When we make a difficult but wise choice, something in us expects that the world will rise up and bless us.

And sometimes that does happen: Mary’s sign from the angel was Elizabeth’s encouraging proclamation.

But sometimes… not so much.

We are looking for affirmation and we get complaint.

It happened to Mary of Bethany, when she made the bold and wise choice for devotion, learning, and self-care and sat at Jesus’ feet.  Martha complained.  Jesus defended her.

It happened to the woman who anointed Jesus.  Again, a bold and courageous choice for devotion, voice, vulnerability, and service. Judas complained. Jesus defended her.

It happened to the Syro-Phoenician woman.  Yet another bold and faith filled choice to seek healing for her daughter from this Jewish Rabbi. This time it was Jesus who challenged her at first: 27 “First let the children eat all they want,” he told her, “for it is not right to take the children’s bread and toss it to the dogs.” But when she persisted, Jesus called it faith and did as she requested, healing her daughter.

It happened to the woman with the hemorrhage.  She took a great risk, illegally being in the crowd, reaching out to touch the Messiah.  What a bold and courageous move! And it worked; she was healed.

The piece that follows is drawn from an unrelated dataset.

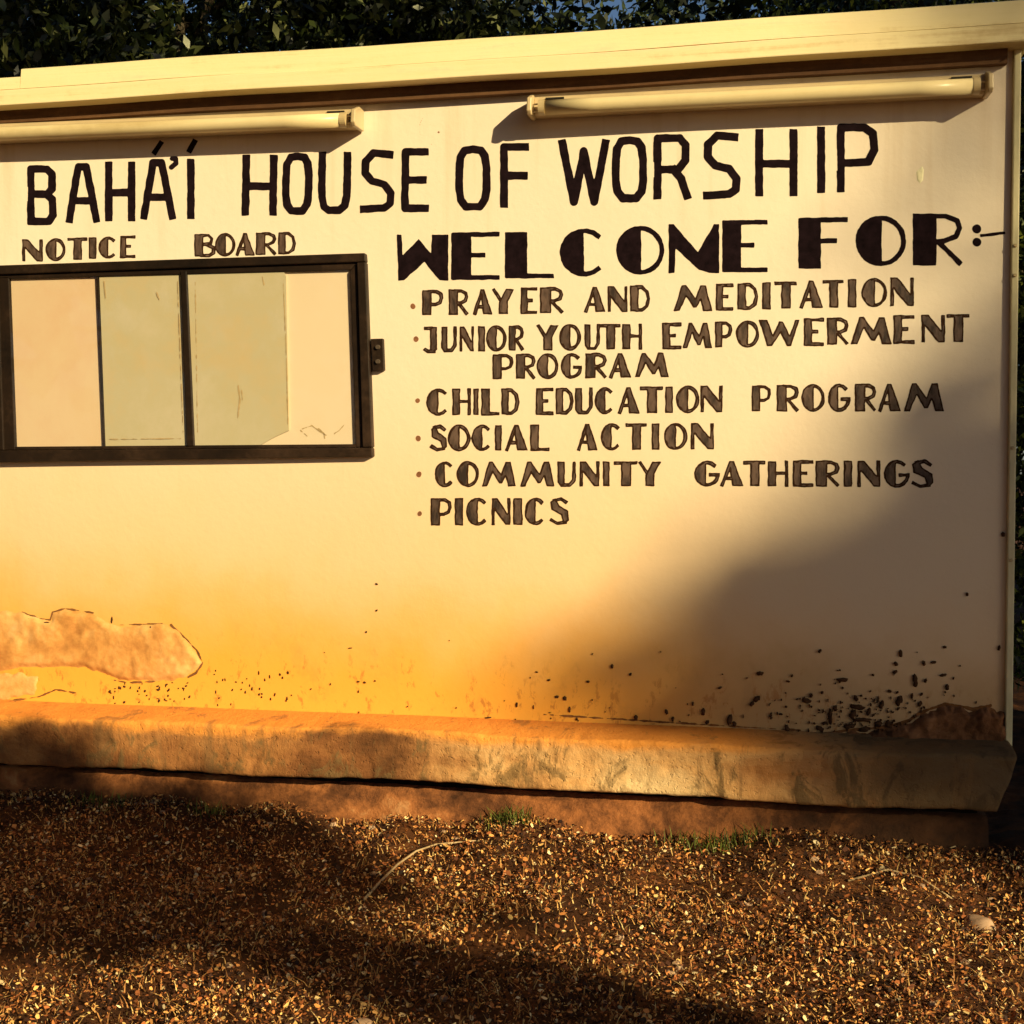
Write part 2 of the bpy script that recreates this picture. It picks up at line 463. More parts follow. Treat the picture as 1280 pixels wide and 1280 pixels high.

But the story did not end there.  It wasn’t enough for Jesus.  He insisted that she come forward out of the shadows and be known. What terror she faced. What deep healing she found.

Each story began with a courageous choice for positive change. Each choice was met with what looked on the surface to be, or likely felt like, a negative response.

If we can muster the courage for the initial choice, we expect affirmation and blessing.  In fact, we crave it.  But affirmation may well not be the greatest good for our souls, the path to our deepest joy, or the way new life happens.  And, importantly, as we see in the stories above, lack of affirmation is certainly not evidence that God is not blessing us. Hard things can be beautiful, too.

Sometimes we need to learn to hold our space in the midst of upsetting the family system.

Sometimes we need to allow others to face their own brokenness as they rail again our bravery.

Sometimes we need to learn to persist in the face of being challenged.

Sometimes we need to be stretched even further beyond our comfort zone than we bargained for, all for the sake of a healing we never imagined possible.

When I see the pattern of “less” becoming “more” in God’s economy, I find new hope and vision to face the resistance I find within and without.

When have you dared positive change and been met with a negative response?